#### Information provided

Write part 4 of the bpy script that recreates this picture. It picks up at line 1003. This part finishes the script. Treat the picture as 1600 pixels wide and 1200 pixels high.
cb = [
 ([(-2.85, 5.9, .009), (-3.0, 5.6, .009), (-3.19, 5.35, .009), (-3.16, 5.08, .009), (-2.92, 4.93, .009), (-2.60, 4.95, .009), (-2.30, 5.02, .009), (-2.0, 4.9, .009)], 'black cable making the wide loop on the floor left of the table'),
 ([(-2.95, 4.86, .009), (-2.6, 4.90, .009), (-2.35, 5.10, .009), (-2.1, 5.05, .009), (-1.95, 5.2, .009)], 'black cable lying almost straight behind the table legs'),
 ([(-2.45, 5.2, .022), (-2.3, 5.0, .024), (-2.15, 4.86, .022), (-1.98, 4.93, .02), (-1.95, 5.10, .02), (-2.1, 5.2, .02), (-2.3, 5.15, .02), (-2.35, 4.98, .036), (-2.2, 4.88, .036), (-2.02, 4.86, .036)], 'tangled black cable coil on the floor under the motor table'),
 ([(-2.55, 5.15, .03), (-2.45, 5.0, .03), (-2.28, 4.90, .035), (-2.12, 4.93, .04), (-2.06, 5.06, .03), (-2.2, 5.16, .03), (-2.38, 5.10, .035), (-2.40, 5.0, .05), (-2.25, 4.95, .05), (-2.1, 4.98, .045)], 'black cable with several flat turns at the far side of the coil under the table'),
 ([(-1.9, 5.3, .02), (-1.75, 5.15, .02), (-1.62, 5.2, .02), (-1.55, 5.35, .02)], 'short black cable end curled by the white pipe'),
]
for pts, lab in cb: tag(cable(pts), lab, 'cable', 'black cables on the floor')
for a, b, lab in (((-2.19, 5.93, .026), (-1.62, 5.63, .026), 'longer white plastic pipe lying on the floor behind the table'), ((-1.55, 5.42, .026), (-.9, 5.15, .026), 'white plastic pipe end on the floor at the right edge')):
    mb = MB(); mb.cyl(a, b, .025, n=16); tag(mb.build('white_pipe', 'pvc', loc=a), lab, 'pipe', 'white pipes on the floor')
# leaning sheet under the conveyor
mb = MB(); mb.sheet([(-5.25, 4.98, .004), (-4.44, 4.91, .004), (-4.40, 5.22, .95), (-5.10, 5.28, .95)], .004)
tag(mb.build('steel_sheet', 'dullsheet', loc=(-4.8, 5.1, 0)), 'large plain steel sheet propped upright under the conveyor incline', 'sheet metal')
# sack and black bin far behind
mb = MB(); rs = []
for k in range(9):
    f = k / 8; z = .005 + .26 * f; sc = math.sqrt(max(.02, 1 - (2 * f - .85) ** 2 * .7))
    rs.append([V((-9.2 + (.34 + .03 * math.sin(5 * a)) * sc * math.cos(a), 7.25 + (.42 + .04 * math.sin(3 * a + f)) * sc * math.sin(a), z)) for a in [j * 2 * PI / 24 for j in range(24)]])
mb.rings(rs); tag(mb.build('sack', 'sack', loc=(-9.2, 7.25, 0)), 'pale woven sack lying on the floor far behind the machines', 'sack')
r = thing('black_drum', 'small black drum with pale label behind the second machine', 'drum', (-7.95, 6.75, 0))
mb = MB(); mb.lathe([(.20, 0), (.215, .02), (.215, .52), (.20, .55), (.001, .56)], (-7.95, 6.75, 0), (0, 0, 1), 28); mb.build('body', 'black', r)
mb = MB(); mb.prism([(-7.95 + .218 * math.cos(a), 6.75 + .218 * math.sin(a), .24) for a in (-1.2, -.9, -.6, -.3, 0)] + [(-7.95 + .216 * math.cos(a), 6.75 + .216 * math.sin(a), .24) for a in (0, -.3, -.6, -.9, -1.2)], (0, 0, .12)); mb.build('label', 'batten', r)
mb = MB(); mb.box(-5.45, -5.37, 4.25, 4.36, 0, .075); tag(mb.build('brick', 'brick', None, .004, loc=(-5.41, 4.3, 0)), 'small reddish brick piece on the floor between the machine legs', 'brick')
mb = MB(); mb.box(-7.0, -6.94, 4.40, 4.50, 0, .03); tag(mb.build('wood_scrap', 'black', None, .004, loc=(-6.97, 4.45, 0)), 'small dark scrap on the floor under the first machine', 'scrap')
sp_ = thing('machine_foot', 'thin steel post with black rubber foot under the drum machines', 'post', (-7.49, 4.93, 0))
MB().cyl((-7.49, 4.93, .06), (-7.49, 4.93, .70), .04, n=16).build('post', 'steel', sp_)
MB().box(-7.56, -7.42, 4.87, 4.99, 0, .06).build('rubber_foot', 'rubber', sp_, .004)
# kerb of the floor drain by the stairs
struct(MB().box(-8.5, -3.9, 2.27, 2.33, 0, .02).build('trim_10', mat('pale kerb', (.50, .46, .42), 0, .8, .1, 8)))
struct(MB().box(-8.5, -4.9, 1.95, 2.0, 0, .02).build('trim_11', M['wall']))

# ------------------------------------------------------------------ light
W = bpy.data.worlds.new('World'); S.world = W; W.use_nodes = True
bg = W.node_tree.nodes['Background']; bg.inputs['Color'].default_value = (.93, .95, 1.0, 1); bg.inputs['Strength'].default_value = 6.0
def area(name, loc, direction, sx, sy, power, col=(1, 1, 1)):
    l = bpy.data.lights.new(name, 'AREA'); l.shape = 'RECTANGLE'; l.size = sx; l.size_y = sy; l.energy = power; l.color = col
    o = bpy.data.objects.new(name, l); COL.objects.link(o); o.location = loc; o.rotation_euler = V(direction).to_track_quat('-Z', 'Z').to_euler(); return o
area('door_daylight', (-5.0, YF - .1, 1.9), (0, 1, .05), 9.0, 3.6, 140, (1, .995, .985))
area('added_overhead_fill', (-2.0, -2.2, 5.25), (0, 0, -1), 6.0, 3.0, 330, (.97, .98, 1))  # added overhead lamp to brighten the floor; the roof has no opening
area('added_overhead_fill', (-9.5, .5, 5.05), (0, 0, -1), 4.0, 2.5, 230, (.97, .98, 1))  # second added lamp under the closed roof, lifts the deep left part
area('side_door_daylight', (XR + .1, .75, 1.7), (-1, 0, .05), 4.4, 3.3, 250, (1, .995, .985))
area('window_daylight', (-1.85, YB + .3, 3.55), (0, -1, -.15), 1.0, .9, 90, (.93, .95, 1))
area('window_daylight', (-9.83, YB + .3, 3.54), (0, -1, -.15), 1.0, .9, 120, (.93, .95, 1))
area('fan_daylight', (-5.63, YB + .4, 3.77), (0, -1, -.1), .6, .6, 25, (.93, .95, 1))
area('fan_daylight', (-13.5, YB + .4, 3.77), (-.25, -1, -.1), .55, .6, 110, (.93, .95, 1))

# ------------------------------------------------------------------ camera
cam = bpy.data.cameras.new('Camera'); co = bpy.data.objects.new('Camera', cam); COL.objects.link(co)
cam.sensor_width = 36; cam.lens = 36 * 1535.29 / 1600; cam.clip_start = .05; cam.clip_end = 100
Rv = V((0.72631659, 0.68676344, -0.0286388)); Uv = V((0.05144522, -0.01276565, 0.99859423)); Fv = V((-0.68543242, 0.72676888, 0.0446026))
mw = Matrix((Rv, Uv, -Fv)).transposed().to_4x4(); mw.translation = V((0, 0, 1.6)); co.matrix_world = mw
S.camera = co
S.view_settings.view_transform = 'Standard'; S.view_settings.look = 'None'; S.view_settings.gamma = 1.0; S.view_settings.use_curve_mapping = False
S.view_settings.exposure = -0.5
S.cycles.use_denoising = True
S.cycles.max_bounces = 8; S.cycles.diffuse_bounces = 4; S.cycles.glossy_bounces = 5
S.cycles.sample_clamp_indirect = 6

########

Problem statement
Restate every line of the data word for word.

Worked solution
Write part 4 of the bpy script that recreates this picture. It picks up at line 1003. This part finishes the script. Treat the picture as 1600 pixels wide and 1200 pixels high.
cb = [
 ([(-2.85, 5.9, .009), (-3.0, 5.6, .009), (-3.19, 5.35, .009), (-3.16, 5.08, .009), (-2.92, 4.93, .009), (-2.60, 4.95, .009), (-2.30, 5.02, .009), (-2.0, 4.9, .009)], 'black cable making the wide loop on the floor left of the table'),
 ([(-2.95, 4.86, .009), (-2.6, 4.90, .009), (-2.35, 5.10, .009), (-2.1, 5.05, .009), (-1.95, 5.2, .009)], 'black cable lying almost straight behind the table legs'),
 ([(-2.45, 5.2, .022), (-2.3, 5.0, .024), (-2.15, 4.86, .022), (-1.98, 4.93, .02), (-1.95, 5.10, .02), (-2.1, 5.2, .02), (-2.3, 5.15, .02), (-2.35, 4.98, .036), (-2.2, 4.88, .036), (-2.02, 4.86, .036)], 'tangled black cable coil on the floor under the motor table'),
 ([(-2.55, 5.15, .03), (-2.45, 5.0, .03), (-2.28, 4.90, .035), (-2.12, 4.93, .04), (-2.06, 5.06, .03), (-2.2, 5.16, .03), (-2.38, 5.10, .035), (-2.40, 5.0, .05), (-2.25, 4.95, .05), (-2.1, 4.98, .045)], 'black cable with several flat turns at the far side of the coil under the table'),
 ([(-1.9, 5.3, .02), (-1.75, 5.15, .02), (-1.62, 5.2, .02), (-1.55, 5.35, .02)], 'short black cable end curled by the white pipe'),
]
for pts, lab in cb: tag(cable(pts), lab, 'cable', 'black cables on the floor')
for a, b, lab in (((-2.19, 5.93, .026), (-1.62, 5.63, .026), 'longer white plastic pipe lying on the floor behind the table'), ((-1.55, 5.42, .026), (-.9, 5.15, .026), 'white plastic pipe end on the floor at the right edge')):
    mb = MB(); mb.cyl(a, b, .025, n=16); tag(mb.build('white_pipe', 'pvc', loc=a), lab, 'pipe', 'white pipes on the floor')
# leaning sheet under the conveyor
mb = MB(); mb.sheet([(-5.25, 4.98, .004), (-4.44, 4.91, .004), (-4.40, 5.22, .95), (-5.10, 5.28, .95)], .004)
tag(mb.build('steel_sheet', 'dullsheet', loc=(-4.8, 5.1, 0)), 'large plain steel sheet propped upright under the conveyor incline', 'sheet metal')
# sack and black bin far behind
mb = MB(); rs = []
for k in range(9):
    f = k / 8; z = .005 + .26 * f; sc = math.sqrt(max(.02, 1 - (2 * f - .85) ** 2 * .7))
    rs.append([V((-9.2 + (.34 + .03 * math.sin(5 * a)) * sc * math.cos(a), 7.25 + (.42 + .04 * math.sin(3 * a + f)) * sc * math.sin(a), z)) for a in [j * 2 * PI / 24 for j in range(24)]])
mb.rings(rs); tag(mb.build('sack', 'sack', loc=(-9.2, 7.25, 0)), 'pale woven sack lying on the floor far behind the machines', 'sack')
r = thing('black_drum', 'small black drum with pale label behind the second machine', 'drum', (-7.95, 6.75, 0))
mb = MB(); mb.lathe([(.20, 0), (.215, .02), (.215, .52), (.20, .55), (.001, .56)], (-7.95, 6.75, 0), (0, 0, 1), 28); mb.build('body', 'black', r)
mb = MB(); mb.prism([(-7.95 + .218 * math.cos(a), 6.75 + .218 * math.sin(a), .24) for a in (-1.2, -.9, -.6, -.3, 0)] + [(-7.95 + .216 * math.cos(a), 6.75 + .216 * math.sin(a), .24) for a in (0, -.3, -.6, -.9, -1.2)], (0, 0, .12)); mb.build('label', 'batten', r)
mb = MB(); mb.box(-5.45, -5.37, 4.25, 4.36, 0, .075); tag(mb.build('brick', 'brick', None, .004, loc=(-5.41, 4.3, 0)), 'small reddish brick piece on the floor between the machine legs', 'brick')
mb = MB(); mb.box(-7.0, -6.94, 4.40, 4.50, 0, .03); tag(mb.build('wood_scrap', 'black', None, .004, loc=(-6.97, 4.45, 0)), 'small dark scrap on the floor under the first machine', 'scrap')
sp_ = thing('machine_foot', 'thin steel post with black rubber foot under the drum machines', 'post', (-7.49, 4.93, 0))
MB().cyl((-7.49, 4.93, .06), (-7.49, 4.93, .70), .04, n=16).build('post', 'steel', sp_)
MB().box(-7.56, -7.42, 4.87, 4.99, 0, .06).build('rubber_foot', 'rubber', sp_, .004)
# kerb of the floor drain by the stairs
struct(MB().box(-8.5, -3.9, 2.27, 2.33, 0, .02).build('trim_10', mat('pale kerb', (.50, .46, .42), 0, .8, .1, 8)))
struct(MB().box(-8.5, -4.9, 1.95, 2.0, 0, .02).build('trim_11', M['wall']))

# ------------------------------------------------------------------ light
W = bpy.data.worlds.new('World'); S.world = W; W.use_nodes = True
bg = W.node_tree.nodes['Background']; bg.inputs['Color'].default_value = (.93, .95, 1.0, 1); bg.inputs['Strength'].default_value = 6.0
def area(name, loc, direction, sx, sy, power, col=(1, 1, 1)):
    l = bpy.data.lights.new(name, 'AREA'); l.shape = 'RECTANGLE'; l.size = sx; l.size_y = sy; l.energy = power; l.color = col
    o = bpy.data.objects.new(name, l); COL.objects.link(o); o.location = loc; o.rotation_euler = V(direction).to_track_quat('-Z', 'Z').to_euler(); return o
area('door_daylight', (-5.0, YF - .1, 1.9), (0, 1, .05), 9.0, 3.6, 140, (1, .995, .985))
area('added_overhead_fill', (-2.0, -2.2, 5.25), (0, 0, -1), 6.0, 3.0, 330, (.97, .98, 1))  # added overhead lamp to brighten the floor; the roof has no opening
area('added_overhead_fill', (-9.5, .5, 5.05), (0, 0, -1), 4.0, 2.5, 230, (.97, .98, 1))  # second added lamp under the closed roof, lifts the deep left part
area('side_door_daylight', (XR + .1, .75, 1.7), (-1, 0, .05), 4.4, 3.3, 250, (1, .995, .985))
area('window_daylight', (-1.85, YB + .3, 3.55), (0, -1, -.15), 1.0, .9, 90, (.93, .95, 1))
area('window_daylight', (-9.83, YB + .3, 3.54), (0, -1, -.15), 1.0, .9, 120, (.93, .95, 1))
area('fan_daylight', (-5.63, YB + .4, 3.77), (0, -1, -.1), .6, .6, 25, (.93, .95, 1))
area('fan_daylight', (-13.5, YB + .4, 3.77), (-.25, -1, -.1), .55, .6, 110, (.93, .95, 1))

# ------------------------------------------------------------------ camera
cam = bpy.data.cameras.new('Camera'); co = bpy.data.objects.new('Camera', cam); COL.objects.link(co)
cam.sensor_width = 36; cam.lens = 36 * 1535.29 / 1600; cam.clip_start = .05; cam.clip_end = 100
Rv = V((0.72631659, 0.68676344, -0.0286388)); Uv = V((0.05144522, -0.01276565, 0.99859423)); Fv = V((-0.68543242, 0.72676888, 0.0446026))
mw = Matrix((Rv, Uv, -Fv)).transposed().to_4x4(); mw.translation = V((0, 0, 1.6)); co.matrix_world = mw
S.camera = co
S.view_settings.view_transform = 'Standard'; S.view_settings.look = 'None'; S.view_settings.gamma = 1.0; S.view_settings.use_curve_mapping = False
S.view_settings.exposure = -0.5
S.cycles.use_denoising = True
S.cycles.max_bounces = 8; S.cycles.diffuse_bounces = 4; S.cycles.glossy_bounces = 5
S.cycles.sample_clamp_indirect = 6